The time that Vincent van Gogh spent in the Borinage area of Belgium was one of the most intense episodes of his life, and can be recognized as the true turning point in both his art and his religion.
At the outset (in late 1877 through early 1878) of this brief era, van Gogh had been studying theology in Amsterdam, with intentions of becoming a minister, like his father. After only a year, however, his obstinate fixation on living a strictly Christ-like, humble and lowly existence and his refusal to be taught or criticized by his professors led to his abandonment of theological
school. According to biographers Lawrence and Elisabeth Hanson, it was during this time of rejecting formal religious school that Vincent came upon the mining community in the Borinage, and seemed to find his religious purpose. His reaction, fueled by his constant idolization of the humble life, venerated the miners: “What grand people they were! His intuition was right; the miner was another peasant of the stock that Millet [van Gogh’s favorite artist] had painted, that Jesus had chosen – oppressed but truly virtuous, the rock on which humanity was built” (Hanson 45). Idealizing these people, and seeing in them the type of identification with Christ he craved so deeply, van Gogh decided at once to seek an appointment to serve as a missionary among them.
In December of 1878, van Gogh was granted his request, and was given a temporary post as a lay preacher in the village of Wasmes, reaching out with the Gospel to the miners of the Belgian Borinage. Giving his all to this task, Vincent finally found joy in his work and felt happiness in his operations as “an official servant of God” by visiting the poor, feeding the hungry, and preaching to uplift the souls of the suffering miners and their families (Hanson 47). He began to question himself, however. While he internally shared in the trials of the mining people and remained psychologically humble and lowly, he was not doing so physically and literally. To truly follow Christ’s example, van Gogh felt the need to imitate His life (as he wrote to his brother,
Theo, in late December of 1876) as “a workman and labourer whose life is hard. Because He Himself [Jesus] is the great Man of Sorrows who knows our ills […] Who laboured for 30 years in a humble carpenter’s shop to fulfill God’s will” (L127.1). In keeping with this personal religious conviction, van Gogh decided to make his life this “hard,” and strictly “labour” among his prospective converts. He soon gave up his rented room in return for the dreariest hut in the village, gave away all his clothes, his small amount of money, and his bed, lived only on scraps of bread, and went down into the mine to experience the people’s difficult life (Hanson 47). The more he lowered himself to live among the people he wished to serve, the more disturbed and worried the church leaders became, particularly when he began teaching more about Jesus’ complete love and forgiveness for all people and less specific official Church doctrine. As Ronald de Leeuw records in his edition of van Gogh’s letters, by July of 1879, the Church council had reprimanded Vincent and dismissed him from his ministerial post (Leeuw 60). By trying to follow what he thought was Christ’s example, van Gogh found only the Church’s rejection of his ministry.

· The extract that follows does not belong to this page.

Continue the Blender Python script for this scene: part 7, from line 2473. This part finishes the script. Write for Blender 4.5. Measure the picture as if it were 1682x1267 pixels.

After this dismissal, Vincent van Gogh went through a period of confusion and depression, visiting his family only briefly before disappearing for almost a year. During this time, wandering from place to place, without work and deeply hurt, van Gogh did not communicate with his family, not even sending his usual letters to Theo. Finally, after almost a year, van Gogh penned a letter to Theo in July of 1880. With a rather changed character, he wrote of the organized Church:
"You should know that it is the same with evangelists as it is with artists. There is an old academic school, often odious and tyrannical, the ‘abomination of desolation’, in short, men who dress, as it were, in a suit of steel armour, a cuirass, of prejudice
and convention. Where they are in charge, it is they who hand out the jobs and try, with much red tape, to keep them for their protégés and exclude the man with the open mind.
Their God is like the God of Shakespeare’s drunken Falstaff, ‘the inside of a church’." (L133.2)
Having lost his appointment, van Gogh also lost his faith in the Church. Fed up with the “prejudice and convention” of the evangelist leaders, van Gogh utterly rejected “Their God” and their supremacy in his life. He writes later in this letter how a feeling of “melancholy” overtook him because of this disillusionment, and how the Church now seemed “empty” for him (L133.3). Yet, even in his disgust with organized religion, Vincent exclaims out, “How long, my God!” (L133.3).
It is here, at the end of his attempt at ministry and the beginning of an intermittent fallout with his family, where van Gogh’s religious struggle breaks forth. It would be merely three years later that he would return to live for a short time with his parents in Nuenen.